We may view $PGL_{2}$ over $\mathbb{Z}$ as an affine scheme given by an open subset of $\mathbb{P}^{4}_{\mathbb{Z}}$. More precisely, let $\{z_{11},z_{12},z_{21},z_{22}\}$ be coordinates on $\mathbb{P}^4$. Then $PGL_2$ is given by the distinguished open set $D(f)$ where $f=z_{11}z_{22}-z_{12}z_{21}$. The coordinate ring $\mathcal{O}(PGL_2)$ is the degree $0$ component of the graded ring $\mathbb{Z}[z_{11},z_{12},z_{21},z_{22}][f^{-1}]$.
$PGL_2$ is a group object in the category of schemes. Giving a group object is equivalent to giving a functorial group structure on $PGL_2(R)$ for each ring $R$. Observe that a map $s:Spec(R)\to PGL_2$ corresponds to the data (up to mutliplication by a unit in $R$): $(P,s_{11},s_{12},s_{21},s_{22})$ where $P$ is a projective $R$-module of rank $1$, $s_{ij}\in P$ such that $R\to P\otimes_R P$ given by $1\to (s_{11}s_{22}-s_{12}s_{21})$ is an isomorphism of $R$-modules.

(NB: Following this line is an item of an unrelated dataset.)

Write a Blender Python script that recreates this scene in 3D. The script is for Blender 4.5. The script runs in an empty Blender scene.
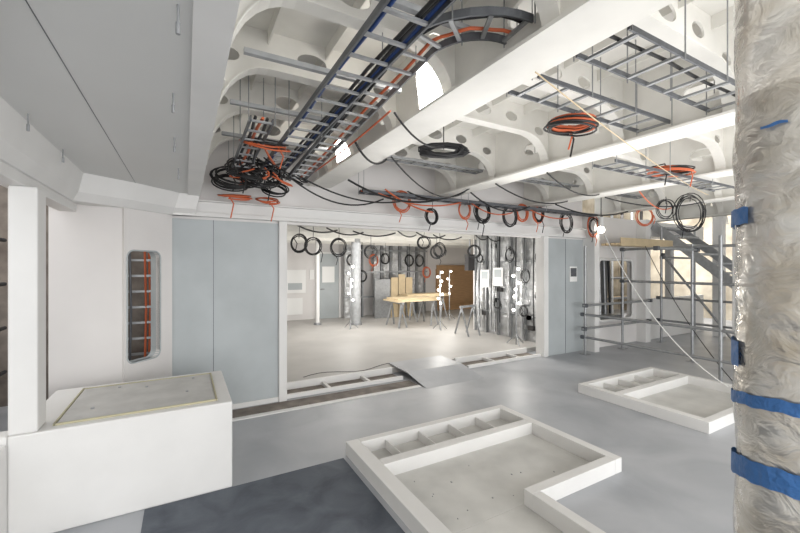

Given another map $t:Spec(R)\to PGL_2$ with data $(Q,t_{11},t_{12},t_{21},t_{22})$ we define the product morphism $s.t$ as the one associated to the data $(P\otimes_R Q, w_{11},w_{12},w_{21},w_{22})$ where $w_{ij}$ are obtained from multiplying the matrix $[s_{ij}]$ with $[w_{ij}]$.
When $(R,\mathfrak{m})$ is a local ring we have $P=R$ and map to $PGL_2$ is just a 4 tuple $(s_{11},s_{12},s_{21},s_{22})$ with discriminant a unit. By virtue of it being a map to $PGL_2$ and in particular $\mathbb{P}^4$ it is implicit that we identify any two such tuples which differ by multiplication by $R^*=R\setminus \mathfrak{m}$. This is the classical description.